Jot down some of the things you might do in order to help build student-facilitator interaction. What challenges might you face?


3. Finally, reflect on opportunities for student-student interaction in your online course. How might you encourage students to interact with one another? Are there discussion forums in the course? Group activities? Other collaborative assignments? How can you foster a safe learning environment while exploring the course content together? Do you foresee any risks or challenges in student-student interaction?

pen

Jot down some of the things you might do to enhance student-student interaction and some of the challenges you think you might face.

The rest of this resouce is dedicated to these 3 important forms of interaction, so keep these initial thoughts and questions handy as you work through the rest of this resource. As you learn more about these modes of interaction, you are encouraged to update your response to these questions with strategies that feel authentic for you and that apply to your particular role, discipline, and context.

Blended or synchronous online courses

To conclude this unit, we would like to comment briefly on blended and synchronous styles of course facilitation. This resource will focus mainly on facilitating asynchronous online courses. However, many online courses today may include synchronous strategies like:

  • digital conferencing: where some interactions take place online or virutally.
  • flipped classrooms: where content is delivered online, however the amount of class time does not change, rather that time is devoted to in-person discussions, activities, and interaction.
  • hybrid courses: similar to flipped classroom, but there is a reduction in in-person classtime and more online interactions. 

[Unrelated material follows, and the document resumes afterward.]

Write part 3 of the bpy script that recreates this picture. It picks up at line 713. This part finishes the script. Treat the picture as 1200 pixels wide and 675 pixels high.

If you are using synchronous strategies, we trust that the real-time or in-person elements of these course environments are familiar and that you are already good at building student engagement through live conversation. It is important to observe, however, that even with huge improvements in conferencing technology and other tools for synchronous connection, live online discussions remain challenging to manage. Poor bandwidth, hardware and software problems, and timing lags all limit the degree to which authentic and reliable engagement is possible through synchronous online tools. In addition, many students choose online courses for the flexibility they offer, precisely because they cannot devote time during normal business hours to their course (perhaps they are in a far-off time-zone or have a job).

For all these reasons, we believe that asynchronous strategies for building engagement tend to work best in most online courses and should be at the heart of your plan for fostering engagement. If you do use synchronous strategies in your online course, think of these as the icing on the cake — something extra — rather than planning for them to become the primary means by which you build student engagement.

References

Erickson, D. (2020, April 1). Q&A: A founder of distance education weighs in on its educational benefits. Retrieved from https://news.wisc.edu/qa-a-founder-of-distance-education-weighs-in-on-its-educational-benefits/

Garrison, D. R., Anderson, T., & Archer, W. (2010). The first decade of the community of inquiry framewok: A retrospective. The Internet and Higher Education, 13(1), 5-9.

Garrison, D. R., Anderson, T., & Archer, W. (2000). Critical inquiry in a text-based environment: Computer conferencing in higher eduation. The Internet and Higher Education, 2(2-3), 87-105.

Jaggars, S. S., & Xu, D. (2016). How do online course design features influence student performance? Computers & Education, 95, 270-284.

Moore, M. G. (1989). Three types of interaction. The American Journal of Distance Education, 3(2), 1-6.

Moore, M. G. (1973). Toward a theory of independent learning and teaching. The Journal of Higher Education, 44(9), 661-679.

Moore, M. G. (1991). Editorial: Distance education theory. American Journal of Distance Education, 5(3), 1-6.

Rovai, A. P. (2002). Building a sense of community at a distance. The International Review of Research in Open and Distance Learning, 3(1), 1-16.